Yukarıda özetlemeye çalıştığımız soruların net yanıtları yok; bunlar tepki yaratacağı bilindiği için rafa kaldırılarak seçim sonrasına ertelenmiş gibi görünüyor. Ekonomideki gidişatın yönüne göre tercihlerin farklılaşması ihtimalinin oldukça yüksek olacağı da biliniyor. Hal böyle olunca öncelikle ekonomide yaşanacak gelişmeleri mercek altına almak gerekiyor. Öncelikle belirtelim küresel düzeydeki likidite bolluğu devam etse ve herhangi bir dışsal sıkıntı yaşanmasa bile Türkiye ekonomisinin durgunlaşması riski oldukça yüksek. Türk lirasındaki iyice aşırıya kaşan aşırı değerlilik tarım ve sanayi kesimlerinin umudunu tüketmiş durumda. Ayrıca yine aşırıya kaçan borçluluk nedeniyle iç talebin iyice daralması ve paranın devir hızının seçim sonrasında belli bir gecikme ile hızla daralması ihtimali de yüksek; işsizlik yaşanacak tırmanışta iç talep ve büyümeyi olumsuz yönde etkileyecek; inşaat sektörünün durgunlaşması olumsuzluğu arttıracak. Borç-alacak ilişkilerinin kırılması da olumsuzluğu besleyecek.
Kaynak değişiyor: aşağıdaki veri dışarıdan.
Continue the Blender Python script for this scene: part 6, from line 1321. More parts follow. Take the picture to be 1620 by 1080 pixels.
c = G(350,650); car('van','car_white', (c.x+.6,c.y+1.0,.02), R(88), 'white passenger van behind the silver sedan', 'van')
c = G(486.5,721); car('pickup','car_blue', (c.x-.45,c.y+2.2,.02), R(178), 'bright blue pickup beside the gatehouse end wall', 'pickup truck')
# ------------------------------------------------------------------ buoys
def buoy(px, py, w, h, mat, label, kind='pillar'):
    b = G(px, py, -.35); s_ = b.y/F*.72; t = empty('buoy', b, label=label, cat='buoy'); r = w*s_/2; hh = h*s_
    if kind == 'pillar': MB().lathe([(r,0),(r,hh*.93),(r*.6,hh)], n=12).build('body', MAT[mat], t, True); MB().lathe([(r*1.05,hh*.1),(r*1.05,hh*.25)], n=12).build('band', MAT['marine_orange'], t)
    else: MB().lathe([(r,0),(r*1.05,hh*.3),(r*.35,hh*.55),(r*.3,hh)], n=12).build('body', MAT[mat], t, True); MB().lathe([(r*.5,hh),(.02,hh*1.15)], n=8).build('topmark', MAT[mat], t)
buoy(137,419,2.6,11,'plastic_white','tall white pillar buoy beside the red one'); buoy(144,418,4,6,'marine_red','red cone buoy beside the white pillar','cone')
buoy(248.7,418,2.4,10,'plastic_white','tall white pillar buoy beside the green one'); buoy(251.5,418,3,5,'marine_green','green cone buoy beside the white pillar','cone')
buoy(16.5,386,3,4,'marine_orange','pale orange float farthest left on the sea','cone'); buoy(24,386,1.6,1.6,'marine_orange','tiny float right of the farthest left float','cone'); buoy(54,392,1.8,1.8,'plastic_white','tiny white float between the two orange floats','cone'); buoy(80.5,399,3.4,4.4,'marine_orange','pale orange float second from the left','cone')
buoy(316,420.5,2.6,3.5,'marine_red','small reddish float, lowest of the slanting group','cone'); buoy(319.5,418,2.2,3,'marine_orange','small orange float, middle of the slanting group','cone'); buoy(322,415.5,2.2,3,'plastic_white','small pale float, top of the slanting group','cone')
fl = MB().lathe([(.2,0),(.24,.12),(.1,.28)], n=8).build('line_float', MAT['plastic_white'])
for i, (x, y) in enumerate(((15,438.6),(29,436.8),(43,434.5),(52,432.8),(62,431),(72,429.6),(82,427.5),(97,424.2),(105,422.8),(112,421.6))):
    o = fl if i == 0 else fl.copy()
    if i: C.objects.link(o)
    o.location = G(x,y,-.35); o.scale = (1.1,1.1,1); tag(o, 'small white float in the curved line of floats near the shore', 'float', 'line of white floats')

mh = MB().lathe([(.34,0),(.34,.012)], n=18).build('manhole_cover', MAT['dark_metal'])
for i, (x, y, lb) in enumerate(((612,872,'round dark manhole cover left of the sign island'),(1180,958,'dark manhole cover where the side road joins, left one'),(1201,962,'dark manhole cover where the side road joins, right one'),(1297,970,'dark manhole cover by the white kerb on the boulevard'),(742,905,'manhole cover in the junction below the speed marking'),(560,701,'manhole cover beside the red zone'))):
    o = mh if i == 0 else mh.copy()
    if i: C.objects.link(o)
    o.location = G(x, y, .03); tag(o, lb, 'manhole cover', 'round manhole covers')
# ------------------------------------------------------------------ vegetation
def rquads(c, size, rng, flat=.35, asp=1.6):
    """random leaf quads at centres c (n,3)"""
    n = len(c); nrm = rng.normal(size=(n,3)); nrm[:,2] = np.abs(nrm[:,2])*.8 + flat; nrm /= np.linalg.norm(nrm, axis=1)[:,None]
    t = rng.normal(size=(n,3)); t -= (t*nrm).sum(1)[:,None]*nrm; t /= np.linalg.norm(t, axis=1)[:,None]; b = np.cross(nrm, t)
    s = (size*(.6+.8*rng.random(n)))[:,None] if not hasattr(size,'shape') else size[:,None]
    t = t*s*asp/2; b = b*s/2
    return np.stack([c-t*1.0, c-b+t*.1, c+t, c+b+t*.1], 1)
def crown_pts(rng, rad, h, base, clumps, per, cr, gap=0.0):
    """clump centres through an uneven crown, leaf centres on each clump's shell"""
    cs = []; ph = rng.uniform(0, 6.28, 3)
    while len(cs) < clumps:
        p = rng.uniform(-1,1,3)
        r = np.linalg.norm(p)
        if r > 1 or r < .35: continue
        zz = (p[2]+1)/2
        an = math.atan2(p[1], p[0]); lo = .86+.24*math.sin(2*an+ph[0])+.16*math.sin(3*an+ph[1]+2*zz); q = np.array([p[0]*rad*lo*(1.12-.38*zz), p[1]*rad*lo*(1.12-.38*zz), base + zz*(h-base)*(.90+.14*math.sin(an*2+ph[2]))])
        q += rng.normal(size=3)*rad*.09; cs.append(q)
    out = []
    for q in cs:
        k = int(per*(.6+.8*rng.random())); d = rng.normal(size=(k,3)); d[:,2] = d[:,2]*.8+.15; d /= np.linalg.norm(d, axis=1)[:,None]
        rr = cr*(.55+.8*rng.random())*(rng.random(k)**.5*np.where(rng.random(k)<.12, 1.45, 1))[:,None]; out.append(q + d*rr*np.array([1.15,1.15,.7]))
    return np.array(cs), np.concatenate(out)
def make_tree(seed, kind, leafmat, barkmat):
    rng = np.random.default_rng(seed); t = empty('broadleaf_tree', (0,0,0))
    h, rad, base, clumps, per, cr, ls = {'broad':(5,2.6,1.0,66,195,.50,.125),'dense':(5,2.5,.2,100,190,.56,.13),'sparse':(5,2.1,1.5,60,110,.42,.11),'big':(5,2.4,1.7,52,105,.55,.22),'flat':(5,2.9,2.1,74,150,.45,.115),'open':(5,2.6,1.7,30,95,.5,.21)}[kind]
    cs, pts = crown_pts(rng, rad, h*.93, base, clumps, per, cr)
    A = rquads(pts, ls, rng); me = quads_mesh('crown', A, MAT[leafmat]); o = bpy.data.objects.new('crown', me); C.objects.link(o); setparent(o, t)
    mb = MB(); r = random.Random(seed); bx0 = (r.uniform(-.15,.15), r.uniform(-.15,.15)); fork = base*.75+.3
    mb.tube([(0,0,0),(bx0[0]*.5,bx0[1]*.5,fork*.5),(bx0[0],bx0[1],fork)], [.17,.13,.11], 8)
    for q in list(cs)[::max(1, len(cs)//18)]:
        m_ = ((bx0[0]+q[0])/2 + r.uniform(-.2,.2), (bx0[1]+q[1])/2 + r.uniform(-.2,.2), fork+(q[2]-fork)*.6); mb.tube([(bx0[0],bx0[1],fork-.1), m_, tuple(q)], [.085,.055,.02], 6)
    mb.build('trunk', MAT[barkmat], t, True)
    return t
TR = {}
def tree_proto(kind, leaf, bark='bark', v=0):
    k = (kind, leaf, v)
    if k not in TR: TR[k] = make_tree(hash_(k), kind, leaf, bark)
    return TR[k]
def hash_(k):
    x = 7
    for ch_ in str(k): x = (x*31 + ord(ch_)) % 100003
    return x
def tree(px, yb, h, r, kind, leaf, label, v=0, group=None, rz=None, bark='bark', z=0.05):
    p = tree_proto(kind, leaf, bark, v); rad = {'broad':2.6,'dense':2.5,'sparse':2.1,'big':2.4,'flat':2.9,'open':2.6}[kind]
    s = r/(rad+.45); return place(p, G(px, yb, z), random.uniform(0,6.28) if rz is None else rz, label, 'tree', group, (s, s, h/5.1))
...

Tarım ve sanayideki üretimkayıpları hizmet sektörünü de etkileyecek. Tarımda, küresel ısınma ve artan borca bağlı olumsuzluk ve ithal ürünler ciddi bir problem olmaya devam ediyor. Sanayi ise içeride ve dışarıda rekabet gücünü tüketmiş durumda olduğu için ciddi üretim kayıpları olasılığı yükseliyor. Hizmet sektörünün lokomotifi durumundaki inşaat ise artan arz ve daralan talep yanı sıra borç-alacak ilişkisindeki kırılmadan da olumsuz etkilenecek. Hal böyle olunca ekonomi durgunlaşacak, işsizlik artacak, kayıtdışılık büyüyecek, maliyet kökenli enflasyon baskısı güncelliğini koruyacak. Bu ortamda dış ticaret hacmi daralırken cari açık kısmen küçülecek; fakat bütçe gelirlerindeki seri daralma kamu dengesini sarsacak. Mali disiplini korumak adına harcamaları kısmaktan başka şans kalmayacak ve bu da yaşanan durgunluğu derinleştirecek, nakit açığını büyütecek ve ihtiyacı karşılamanın maliyeti yükselecek, risk alma isteğinin daralması menkul-gayrimenkul varlık değerlerini geriletirken bilanço dengelerini bozacak. Beklentilerin bozulması ve dış kredilerin daralması döviz kurunun yönünü de etkileyecek ve gelişmeler kontrolden çıkmaya başlayacak. Ekonomide yaşananlar belli bir gecikmeyle politika değişikliklerini de zorunlu kılacak; zira bilinen yaklaşımlar ile günü kurtarmak daha fazla mümkün olmayacak ve istikrarsızlık tırmanacak. Bu tablo toplum ile yönetim arasında gerginlik yaratırken, dış dünyaya bakış açısı da değişecek ve dış politika tercihleri de mecburen farklılaşacak. Dışa bağımlılık oldukça sancılı bir şekilde azalma eğilimine girecek. AB ve IMF çıpaları boşalacak... Genel seçimler sonrasında belirsizliğin azalacağını, faizlerin düşmesi ile birlikte her şeyin yoluna gireceğini söyleyenler belli ki gerçeklerden iyice kopmuş veya kendi anlattığı masallara inanmış! Döviz kuru ister aşağı isterse yukarı gitsin ciddi bir ekonomik daralma yaşanacak, siyasi dengeler değişecek. Çözümü yeni bir erken seçimde aramak dışında çıkış bulunamayacak. Tedbirli olun, kemerleri bağlayın demek dışında bir tavsiye de bulunamıyoruz. Son dört yılda daha başka bir ekin yapılsa idi sonuç daha farklı olabilirdi... Fakat artık çok geç!